Like the "Road Warrior" of the '80's, our world has a fascination with images of a future in which all that remains of civilization is a grim landscape of chaotic violence.
As we approach "2012" I personally believe we approach the next evolutionary step for humanity, wherein we must urgently protect, as an evolving global civilization, the universal life of our planet, of Gaia the Mother - or we may well face just such a future as The Book of Eli envisions. I am pleased (and amused) by the paradox of a show called The Return of the Mother rising from the ashes of this dark vision.

I couldn't help but play with the images a bit myself.

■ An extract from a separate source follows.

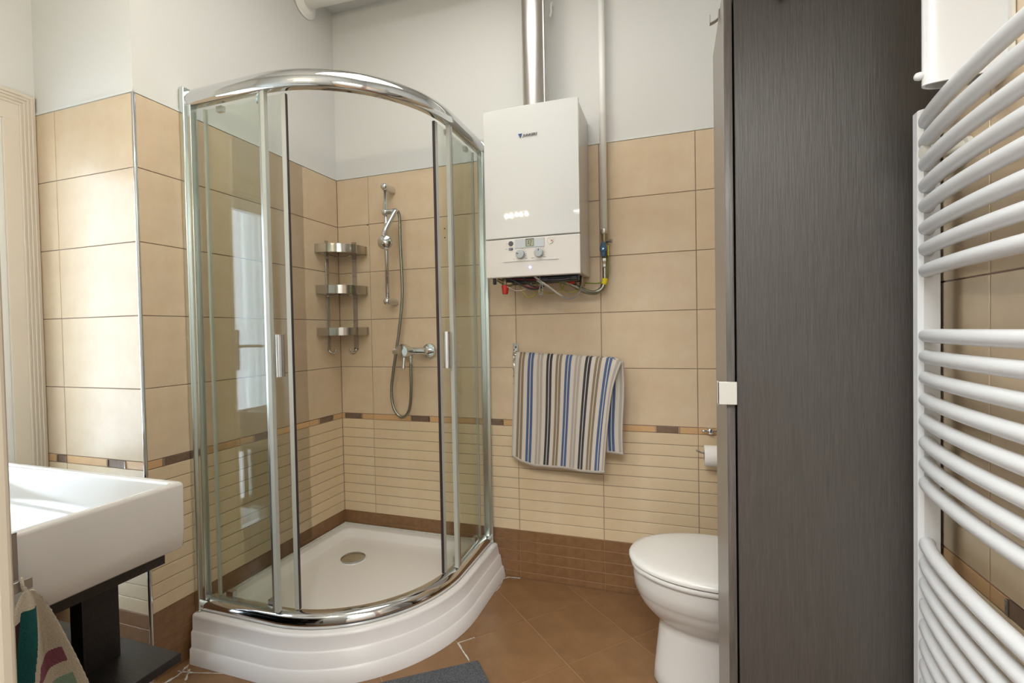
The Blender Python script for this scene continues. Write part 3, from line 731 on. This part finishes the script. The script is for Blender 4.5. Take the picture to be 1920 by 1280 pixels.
# ------------------------------------------------------------ towel holder and striped towel
th = thing('towel_holder', 'chrome swivel towel holder screwed to tiles, left of the striped towel', 'towel rail', (0.993, -0.01, 0.88))
box('bracket', .984, 1.012, -.004, -.001, 1.088, 1.125, 'steel_plate', th, bev=.001)
box('bracket', .986, 1.003, -.004, -.001, .882, .905, 'steel_plate', th, bev=.001)
tube('pivot', [(.992, -.012, .89), (.992, -.012, 1.10)], .0045, 'chrome', th, 12, 0)
for k in range(6): lathe('ring', [(0, .0068), (.008, .0068)], (.992, -.012, .895+.036*k), (0, 0, 1), 'chrome_satin', th, 14)
lathe('screw', [(0, .004), (.0015, .0035)], (.998, -.004, 1.108), (0, -1, 0), 'rubber', th, 10)
ARM = lambda x: -.028-.14*(x-.99)
for k, (z, ye) in enumerate([(1.070, 0), (.985, .02), (.93, .035)]):
    tube('arm', [(.992, -.014, z+.012), (1.01, ARM(1.01)+ye*.2, z+.004), (1.03, ARM(1.03)+ye*.5, z), (1.44 if k else 1.475, ARM(1.47)+ye, z-.014-.004*k)], .0042, 'chrome', th, 10, 6)
for k, (a, b) in enumerate([(1.07, 1.04), (1.04, 1.01), (1.01, .98)]):
    tube('wire_loop', [(.996, -.02, a), (1.004, -.03, (a+b)/2), (.996, -.02, b)], .0022, 'chrome', th, 8, 6)
# towel: columns follow the woven stripes
cols = [0.0]; mats_ = []
names_ = ['towel_taupe', 'towel_blue', 'towel_pale', 'towel_dark']
W_ = 0.0918; cen = 0.069
u = 0.0; seqs = []
for i in range(11):
    c = cen+W_*i
    for d, w_ in ((-.0158, .0120), (.0158, .0120)):
        seqs.append((c+d-w_, c+d+w_, names_[i % 4]))
edges = []; cur = 0.0
for a_, b_, n_ in seqs:
    if a_ > 1: break
    edges.append((cur, a_, 'towel_cream')); edges.append((a_, min(b_, 1), n_)); cur = min(b_, 1)
if cur < 1: edges.append((cur, 1, 'towel_cream'))
def towel(name, surf, m_edges, parent, nv=44, th_=0.004):
    bm = bmesh.new(); us = [0.0]; mi = []
    ml = ['towel_cream']+names_
    for a_, b_, n_ in m_edges:
        if b_-a_ < 1e-5: continue
        k = 2 if b_-a_ > .025 else 1
        for q in range(k):
            us.append(a_+(b_-a_)*(q+1)/k); mi.append(ml.index(n_))
    V = [[bm.verts.new(surf(u_, j/nv)) for u_ in us] for j in range(nv+1)]
    for j in range(nv):
        for i in range(len(us)-1):
            f = bm.faces.new((V[j][i], V[j][i+1], V[j+1][i+1], V[j+1][i]))
            f.material_index = 0 if j >= nv-1 else mi[i]
    me = bm_mesh(bm, name)
    for n_ in ml: me.materials.append(MATS[n_])
    o = link(name, me, None, parent, smooth=True)
    sm = o.modifiers.new('thickness', 'SOLIDIFY'); sm.thickness = th_; sm.offset = 0
    return o
def lerp(a, b, t): return a+(b-a)*t
def curve1(pts, t):
    for (a, va), (b, vb) in zip(pts, pts[1:]):
        if t <= b: return lerp(va, vb, (t-a)/(b-a))
    return pts[-1][1]
tw = thing('striped_towel', 'cream towel with blue, taupe, grey and black stripes on swivel holder', 'towel', (1.24, -0.07, 0.56))
def s_front(u_, v):
    xt = lerp(1.010, 1.502, u_); 
    xb = lerp(.988, 1.446, u_)
    zb = curve1([(0, .602), (.1, .578), (.22, .563), (.5, .566), (.72, .558), (.9, .566), (1.0, .572)], u_)
    zt = 1.086-.024*u_-(.018*max(0, (u_-.9)/.1)**2)
    x = lerp(xt, xb, v**.9)
    x += .010*math.sin(v*2.2)*math.sin(u_*5) 
    if u_ > .9: x -= (u_-.9)*.22*math.sin(min(1, v*3)*PI/2)*(1-v*.3)
    z = lerp(zt, zb, v)
    y = ARM(x)-.010-.004*math.sin(u_*14+v*1.5)*v-.010*v*math.sin(u_*6+1)-.012*math.sin(min(1, v*4)*PI/2)
    if v < .06: y += .012*(1-v/.06)
    return (x, y, z)
towel('front_layer', s_front, edges, tw)
def s_back(u_, v):
    xt = lerp(1.010, 1.508, u_); xb = lerp(1.03, 1.503, u_)
    z = lerp(1.086-.024*u_-(.02*max(0, (u_-.9)/.1)**2), .655+.01*math.sin(u_*4), v)
    x = lerp(xt, xb, v)+.004*math.sin(v*6)*u_
    y = ARM(x)+.004+.006*math.sin(u_*13+v)*v
    if v < .06: y -= .004*(1-v/.06)
    return (x, y, z)
towel('back_layer', s_back, edges, tw)

# ------------------------------------------------------------ toilet, paper
to = thing('toilet', 'white close-coupled ceramic toilet with lid down behind dark tall cabinet', 'toilet', (1.85, -0.495, 0))
TY = -0.497
def egg(xf, xb, b, z, n=48, p=2.0):
    # widest point set towards the back
    cx = xf+(xb-xf)*.58; out = []
    for k in range(n):
        a = 2*PI*k/n; c, s_ = math.cos(a), math.sin(a)
        ax = (xb-cx) if c > 0 else (cx-xf)
        e = 2/2.6 if c > 0 else 1.0
        out.append(Vector((cx+ax*(abs(c)**e)*(1 if c > 0 else -1), TY+b*(abs(s_)**(.96))*(1 if s_ > 0 else -1), z)))
    return out
pan = [(.0, 1.640, 2.10, .118), (.012, 1.632, 2.10, .122), (.05, 1.636, 2.10, .118), (.12, 1.644, 2.09, .112), (.19, 1.652, 2.08, .106), (.212, 1.655, 2.08, .106),
       (.222, 1.645, 2.08, .114), (.245, 1.622, 2.07, .134), (.275, 1.597, 2.05, .156), (.305, 1.582, 2.04, .169), (.318, 1.578, 2.03, .173), (.323, 1.574, 2.03, .177), (.36, 1.570, 2.02, .183), (.392, 1.569, 2.02, .185)]
loft('pan', [egg(a, b, c, z) for z, a, b, c in pan], 'ceramic', to, True, True, deg=60)
loft('seat', [egg(a, b, c, z) for z, a, b, c in [(.394, 1.570, 2.0, .186), (.396, 1.563, 2.0, .190), (.406, 1.561, 2.0, .192), (.411, 1.564, 2.0, .190)]], 'seat_plastic', to, True, True, deg=60)
loft('lid', [egg(a, b, c, z) for z, a, b, c in [(.4145, 1.568, 2.01, .186), (.4165, 1.557, 2.01, .194), (.424, 1.556, 2.01, .195), (.431, 1.562, 2.0, .190), (.435, 1.58, 1.99, .175), (.437, 1.62, 1.95, .14), (.4375, 1.7, 1.9, .07)]], 'seat_plastic', to, True, True, deg=60)
box('cistern', 2.03, XR-.004, TY-.18, TY+.18, .393, .76, 'ceramic', to, bev=.02, seg=4)
box('cistern_lid', 2.022, XR-.002, TY-.188, TY+.188, .76, .79, 'ceramic', to, bev=.01, seg=3)
lathe('flush_button', [(0, .022), (.004, .022), (.006, .018)], (2.1, TY, .79), (0, 0, 1), 'chrome', to, 24)
for y in (TY-.07, TY+.07): lathe('hinge', [(0, .012), (.02, .012)], (1.99, y-.01, .42), (0, 1, 0), 'seat_plastic', to, 16)

ph = thing('paper_holder', 'chrome toilet paper holder on the wall beside the tall cabinet', 'toilet paper holder', (1.852, -0.03, 0.75))
lathe('rosette', [(0, .012), (.01, .0125), (.02, .0115), (.034, .0115), (.036, .008)], (1.850, -.001, .752), (0, -1, 0), 'chrome', ph, 24)
tube('arm', [(1.815, -.024, .752), (1.90, -.024, .752), (1.935, -.03, .745), (1.945, -.05, .70), (1.94, -.068, .668), (1.90, -.07, .664), (1.83, -.07, .668), (1.80, -.072, .677), (1.792, -.073, .682)], .0042, 'chrome', ph, 10)
tr_ = thing('toilet_roll', 'half-used white toilet paper roll on the chrome holder', 'toilet paper', (1.87, -0.07, 0.62))
lathe('paper', [(0, .019), (0, .040), (.003, .0425), (.097, .0425), (.1, .040), (.1, .019), (0, .019)], (1.8225, -.07, .660), (1, 0, 0), 'paper', tr_, 40)

# ------------------------------------------------------------ tall cabinet
cb = thing('tall_cabinet', 'tall dark wood-grain bathroom cabinet between toilet and towel radiator', 'cabinet', (2.0, -0.915, 0))
CY0, CY1, CH = -1.065, -0.80, 1.89
box('side_panel', 1.8355, XR-.005, CY0, CY0+.016, 0.0, CH, 'wenge', cb, bev=.001)
box('side_panel', 1.8355, XR-.005, CY1-.016, CY1, 0.0, CH, 'wenge', cb, bev=.001)
box('top_panel', 1.8355, XR-.005, CY0+.016, CY1-.016, CH-.016, CH, 'wenge', cb)
box('bottom_panel', 1.8355, XR-.005, CY0+.016, CY1-.016, .04, .056, 'wenge', cb)
box('back_panel', XR-.008, XR-.005, CY0+.016, CY1-.016, .056, CH-.016, 'wenge', cb)
cd_ = box('door', 1.8150, 1.8315, CY0-.001, CY1, .006, CH, 'wenge_edge', cb, bev=.0012)
cd_.data.materials.append(MATS['wenge_lit'])
for p in cd_.data.polygons:
    if p.normal.x < -.9: p.material_index = 1
hp = box('door_handle', 1.7965, 1.8340, CY0-.012, CY0-.009, 1.0195, 1.0675, 'handle_plate', cd_, bev=.0008)
box('handle_flange', 1.7965, 1.7990, CY0-.012, CY0+.012, 1.0195, 1.0675, 'handle_plate', hp)
box('handle_flange', 1.799, 1.8152, CY0+.009, CY0+.012, 1.022, 1.064, 'handle_plate', hp)
def over_hook(lbl, pts, half, mn='steel', across='y', c=0.0):
    o = thing('door_hook', lbl, 'hook', pts[0][:3])
    bm = bmesh.new(); w2 = half
    P = [Vector(p) for p in pts]; L = []
    for p in P:
        d = Vector((0, w2, 0)) if across == 'y' else Vector((w2, 0, 0))
        L.append((bm.verts.new(p-d), bm.verts.new(p+d)))
    for a_, b_ in zip(L, L[1:]): bm.faces.new((a_[0], b_[0], b_[1], a_[1]))
    me = bm_mesh(bm); s_ = link('strap', me, mn, o); sm = s_.modifiers.new('t', 'SOLIDIFY'); sm.thickness = .0018; sm.offset = 0
    return o
over_hook('steel over-door hook at top of cabinet door, above square handle', [(1.8325, -.99, CH-.03), (1.8325, -.99, CH+.0015), (1.8132, -.99, CH+.0015), (1.8132, -.99, 1.882), (1.8115, -.99, 1.872), (1.804, -.99, 1.868), (1.795, -.99, 1.865), (1.795, -.99, 1.883)], .006)
over_hook('steel hook hanging on the broad dark side panel of cabinet', [(1.923, CY0+.0175, CH-.03), (1.923, CY0+.0175, CH+.0015), (1.923, CY0-.002, CH+.0015), (1.923, CY0-.002, 1.856), (1.923, CY0-.006, 1.842), (1.923, CY0-.016, 1.839), (1.923, CY0-.022, 1.854)], .006, 'rubber', 'x')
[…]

The Goddess and the Book of Eli (1) (photo by Georgia Stacy)

Friday, June 11, 2010

Mount Shasta

Just returned from a brief visit to Mount Shasta in Northern California - the great dormant volcano that rises impossibly in the distance, dominating hundreds of miles with it's vast brooding presence. In the valley where I stopped to first view Shasta, a marker described many mysterious stone circles native peoples left on the plain. But I reflect that it is not so mysterious - standing before that awesome, snow clad Great One, ancient peoples must have had the impulse to leave some form of offering.

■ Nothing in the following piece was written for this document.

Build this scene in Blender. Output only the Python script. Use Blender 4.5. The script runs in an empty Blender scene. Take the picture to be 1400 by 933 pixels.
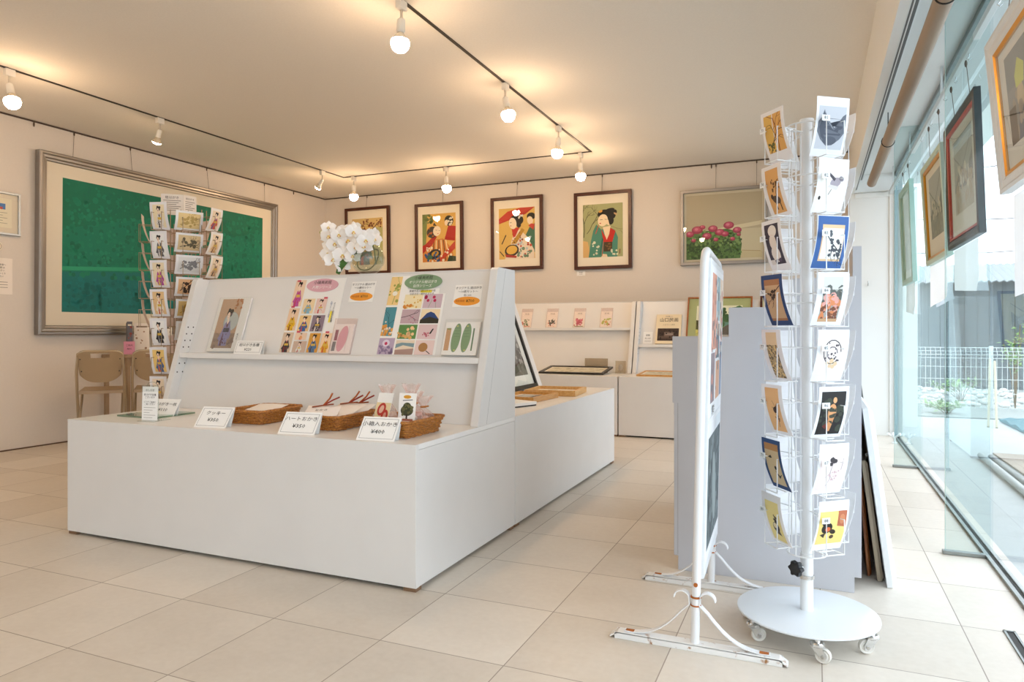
import bpy, bmesh, math, random
from mathutils import Matrix, Vector

S = bpy.context.scene
C = S.collection
PI = math.pi
V = Vector
sin, cos, rad = math.sin, math.cos, math.radians

# ------------------------------------------------------------------ materials
def lin(c):
    c = c / 255.0
    return c / 12.92 if c <= 0.04045 else ((c + 0.055) / 1.055) ** 2.4

def rgb(h):
    h = h.lstrip('#')
    return tuple(lin(int(h[i:i + 2], 16)) for i in (0, 2, 4)) + (1.0,)

_mats = {}

def new_mat(name):
    m = bpy.data.materials.new(name)
    m.use_nodes = True
    return m, m.node_tree.nodes, m.node_tree.links, m.node_tree.nodes['Principled BSDF']

def M(h, rough=0.55, metal=0.0, noise=0.0, scale=20.0, bump=0.0, name=None, stretch=None):
    """plain or softly mottled procedural surface of one colour"""
    key = (h, rough, metal, noise, scale, bump, stretch)
    if key in _mats:
        return _mats[key]
    m, N, L, b = new_mat(name or 'paint_' + h.lstrip('#'))
    b.inputs['Base Color'].default_value = rgb(h)
    b.inputs['Roughness'].default_value = rough
    b.inputs['Metallic'].default_value = metal
    if noise or bump:
        tc = N.new('ShaderNodeTexCoord')
        src = tc.outputs['Object']
        if stretch:
            mp = N.new('ShaderNodeMapping')
            mp.inputs['Scale'].default_value = stretch
            L.new(src, mp.inputs['Vector'])
            src = mp.outputs['Vector']
        nz = N.new('ShaderNodeTexNoise')
        nz.inputs['Scale'].default_value = scale
        nz.inputs['Detail'].default_value = 5
        L.new(src, nz.inputs['Vector'])
        if noise:
            rp = N.new('ShaderNodeValToRGB')
            c = rgb(h)
            rp.color_ramp.elements[0].position = 0.3
            rp.color_ramp.elements[1].position = 0.7
            rp.color_ramp.elements[0].color = tuple(v * (1 - noise) for v in c[:3]) + (1,)
            rp.color_ramp.elements[1].color = tuple(min(1, v * (1 + noise)) for v in c[:3]) + (1,)
            L.new(nz.outputs['Fac'], rp.inputs['Fac'])
            L.new(rp.outputs['Color'], b.inputs['Base Color'])
        if bump:
            bp = N.new('ShaderNodeBump')
            bp.inputs['Strength'].default_value = bump
            bp.inputs['Distance'].default_value = 0.004
            L.new(nz.outputs['Fac'], bp.inputs['Height'])
            L.new(bp.outputs['Normal'], b.inputs['Normal'])
    _mats[key] = m
    return m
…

Shasta has long had a reputation as a spiritual center, and stories of ancient Atlaneans and Lemurians abound, as well as native lore. The community of Shasta City is full of artists, healers and metaphysical seekers.........having watched Sedona, America's "crystal capital", lose it's character and vitality from it's earlier, eccentric, mystical years (replaced now with tennis resorts and expensive spas) was great to see that Shasta City has not gone down the same path. I wished I could stay for longer.

Here's a photo of Shasta with one of the unusual clouds it generates. It is also a focus for speculation from people who are interested in UFO's.

And by the way, my friend Fahrusha reminds me that the annual MUFON conference is due to meet in Colorado. Whether you believe in UFO's or not, there is no doubt that this conference would be a lot of fun.